Animal lovers in today’s world are a curious breed. Many dote on their dogs and cats, demand equal rights for horses and apes – and then happily devour pigs and chickens. So how are we truly
supposed to think of and treat animals?
Animalkind:What We Owe to Animals explores the crucial ethical differences between humans and animals. Occupying the middle ground between extreme egalitarianism and outright dismissal, the book instead advocates a position of respect for animals, treatment not afforded to the current inhabitants of factory farms and animal labs.

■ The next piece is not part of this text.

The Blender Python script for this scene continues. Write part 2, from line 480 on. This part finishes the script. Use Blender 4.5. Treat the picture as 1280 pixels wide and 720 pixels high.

Starting from the beginning, when animals were first used as resources, Kazez takes us on a fascinating journey through the history of animal exploitation. After illustrating how the relatively benign exploitation of animals became malignant, she reveals the startling fact that livestock and feedcrops now occupy a full third of the earth’s land surface. With so many animals at our mercy – and the environment hanging in the balance – there is more reason than ever to take a fresh look at our complex and contradictory relationship with animals.
While providing a serious philosophical discussion of a sensitive issue, the book also covers lighter topics, from Descartes’s dinner menu to Montezuma’s albino zoo and the author’s personal dietary struggles. Animalkind ultimately urges us to revere all forms of life, the human kind as well as the animal kind, while respecting important differences.